#### [WHAT NEEDS TO BE DONE]
State how many lines of the records contain the string "scene", and give no other information.

◆ ◆ ◆

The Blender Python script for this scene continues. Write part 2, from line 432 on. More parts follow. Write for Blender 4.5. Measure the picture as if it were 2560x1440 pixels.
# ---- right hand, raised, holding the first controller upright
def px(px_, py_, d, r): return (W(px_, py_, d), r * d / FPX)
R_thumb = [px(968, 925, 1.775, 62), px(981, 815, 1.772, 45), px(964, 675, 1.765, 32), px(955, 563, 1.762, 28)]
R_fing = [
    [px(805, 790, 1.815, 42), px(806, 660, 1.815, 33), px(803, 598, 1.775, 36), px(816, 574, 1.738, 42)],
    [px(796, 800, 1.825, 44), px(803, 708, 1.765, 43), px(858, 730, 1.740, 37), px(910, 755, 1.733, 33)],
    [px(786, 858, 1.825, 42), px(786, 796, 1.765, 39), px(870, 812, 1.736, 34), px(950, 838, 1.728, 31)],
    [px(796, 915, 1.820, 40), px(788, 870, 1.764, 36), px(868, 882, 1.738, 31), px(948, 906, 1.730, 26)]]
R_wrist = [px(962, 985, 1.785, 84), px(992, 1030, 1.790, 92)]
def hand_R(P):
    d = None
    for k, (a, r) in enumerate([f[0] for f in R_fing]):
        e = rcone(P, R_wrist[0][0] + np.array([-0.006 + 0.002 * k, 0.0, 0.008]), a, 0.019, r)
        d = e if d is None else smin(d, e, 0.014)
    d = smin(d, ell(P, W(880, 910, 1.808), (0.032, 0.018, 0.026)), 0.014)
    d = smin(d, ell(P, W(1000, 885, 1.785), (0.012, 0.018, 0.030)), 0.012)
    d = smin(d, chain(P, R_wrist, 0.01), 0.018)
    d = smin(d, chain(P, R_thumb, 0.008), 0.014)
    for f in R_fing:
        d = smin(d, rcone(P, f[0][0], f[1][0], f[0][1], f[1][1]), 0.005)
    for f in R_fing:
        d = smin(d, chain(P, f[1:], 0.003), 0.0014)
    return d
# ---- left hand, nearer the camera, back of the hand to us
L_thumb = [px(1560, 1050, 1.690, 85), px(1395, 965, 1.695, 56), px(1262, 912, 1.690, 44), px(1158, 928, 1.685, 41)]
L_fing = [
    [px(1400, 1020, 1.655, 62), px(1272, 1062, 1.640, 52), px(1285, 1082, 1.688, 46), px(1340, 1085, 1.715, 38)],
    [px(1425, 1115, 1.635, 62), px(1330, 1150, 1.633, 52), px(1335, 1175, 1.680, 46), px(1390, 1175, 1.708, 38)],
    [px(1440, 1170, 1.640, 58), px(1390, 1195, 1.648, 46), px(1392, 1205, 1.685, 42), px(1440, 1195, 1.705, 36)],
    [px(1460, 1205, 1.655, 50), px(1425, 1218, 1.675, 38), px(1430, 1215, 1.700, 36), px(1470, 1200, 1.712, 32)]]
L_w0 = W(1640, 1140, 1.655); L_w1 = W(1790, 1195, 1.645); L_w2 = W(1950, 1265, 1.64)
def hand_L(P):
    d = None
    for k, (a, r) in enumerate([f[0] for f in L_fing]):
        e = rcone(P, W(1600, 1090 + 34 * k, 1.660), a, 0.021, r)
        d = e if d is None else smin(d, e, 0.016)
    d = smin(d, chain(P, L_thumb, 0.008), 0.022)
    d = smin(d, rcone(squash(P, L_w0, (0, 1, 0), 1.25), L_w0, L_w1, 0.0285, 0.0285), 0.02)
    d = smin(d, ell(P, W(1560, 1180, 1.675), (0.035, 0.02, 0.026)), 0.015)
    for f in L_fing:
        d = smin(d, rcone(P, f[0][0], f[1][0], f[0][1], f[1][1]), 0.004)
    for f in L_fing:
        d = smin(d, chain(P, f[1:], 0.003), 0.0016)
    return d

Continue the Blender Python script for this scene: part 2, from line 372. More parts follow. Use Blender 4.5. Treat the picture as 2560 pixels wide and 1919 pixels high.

◆ ◆ ◆

#### [RESPONSE FOR THIS EXERCISE]
2